Teranyar, tiga hari yang lalu. Di salah satu grup whatsapp yang saya ada di dalamnya. Seorang anggota grup mencari informasi tentang tempat jual gorengan yang ramai di Bandung. Ia hendak belajar bagaimana mendapatkan omzet besar melalui jualan gorengan.
Ia sempat mengirimkan sebuah video dari kanal Youtube dengan narasi marketing yang sedikit menjanjikan "Laris Manis! 6 Jam Habis 2000 lebih Gorengan" (bisa searching sendiri di Youtube). Sebelum akhirnya bertemu dengan Goreng Pisang Keju buatan Isteri.
Kembali ke masa kecil saya dulu, ketika musim kemarau tiba. Madura, khususnya Sampang (bumi kelahiran saya) biasanya musim tembakau. Semua ladang pertanian berwana hijau atau "Biru" kata orang Madura (di Madura tidak ada warna Hijau).
Saat panen tembakau tiba, orang Madura bersuka-ria. Pagi hari molong pekoh (metik tembakau), siang sampai sore hari akulung pekoh (gulung tembakau) dan malam hari masat pekoh (motong tembakau) yang selanjutnya ajemor pekoh (menjemur tembakau).

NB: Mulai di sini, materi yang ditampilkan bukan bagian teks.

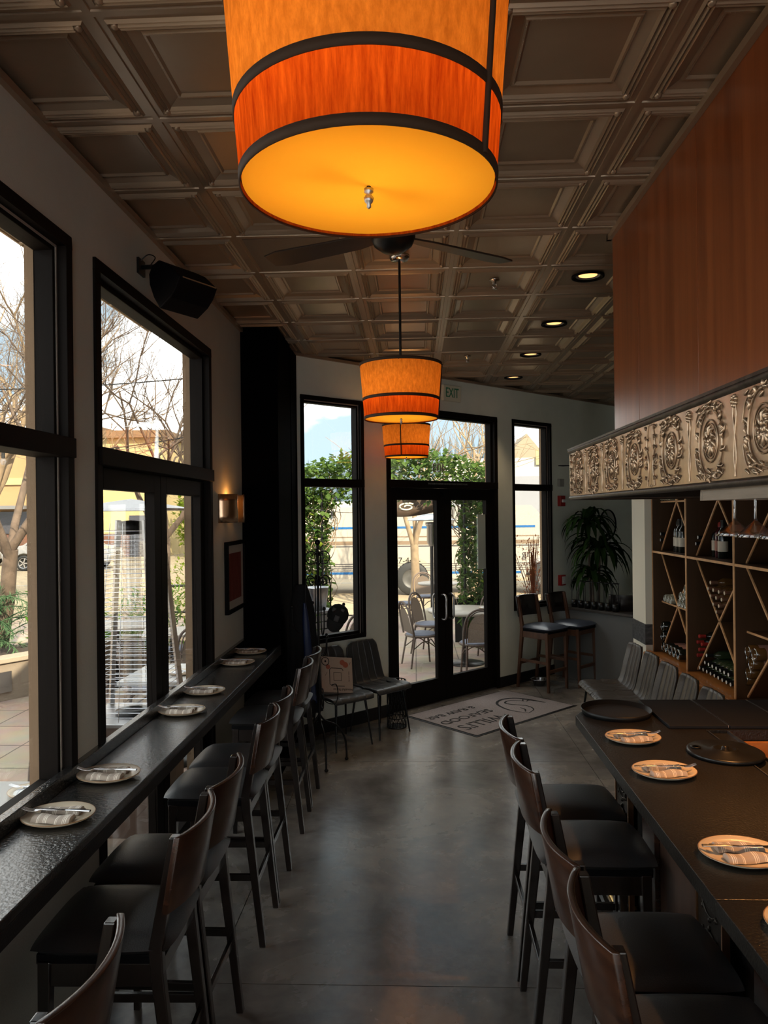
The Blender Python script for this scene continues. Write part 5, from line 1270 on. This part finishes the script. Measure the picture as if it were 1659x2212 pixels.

Kegiatan masat pekoh (motong tembakau) biasanya dilakukan oleh bapak-bapak, anak-anak laki-laki ikut meramaikan dan membantu, setidaknya mengangkat tembakau yang sudah dipotong ke tempat penjemuran atau tukang Matar (red. Madura)
Dimulai usai shalat isya' bahkan kalau tembakau yang akan dipotong banyak, biasanya lebih awal. Sore hari, sekitar pukul 17.00 WIB dimulai. Selesainya bisa pertengahan malam bahkan subuh hari, tergantung jumlah tembakau dan orang yang memotong.
Antara gorengan dan tembakau, memoar yang masih berkesan ketika jeda kerja berlangsung. Biasanya tuan rumah menyuguhkan kopi dan rokok sebagai penawar lelah dan kantuk, pemecah kesunyian malam serta penyemangat untuk melanjutkan pekerjaan.
Ibu saya, punya terobosan dalam memberikan suguhan. Di luar kebiasaan, bahkan ibu saya bisa disebut sebagai inisiator. Karena, setelah pemberian tambahan suguhan tersebut, secara sengaja diikuti oleh yang lain dan bertahan hingga tulisan ini diterbitkan.
Ia membagikan gorengan kepada setiap orang yang membantu memotong tembakau. Saya yang waktu itu masih kecil, melihat orang-orang sumringah dan kegirangan menerima suguhan berbentuk gorengan. Dibuat dari ubi dan pisang yang diambil dari hasil pertanian ibu saya.
Saya pun ikut menyantap dan sangat menikmatinya, dan itulah awal saya jatuh cinta pada gorengan, hingga sekarang. Goreng ubi dan pisang buatan ibu, senantiasa tergiang dalam ingatan. Rasanya yang khas ingin sekali mencicipi ulang.
Ketika usia remaja, saya yang juga punya darah Jawa. Sesekali menyempatkan diri berkunjung ke rumah nenek, di Lumajang. Sembari menunggu sarapan matang, nenek suka membuatkan goreng pisang dan seduhan susu hangat sebagai pasangan dari goreng pisang.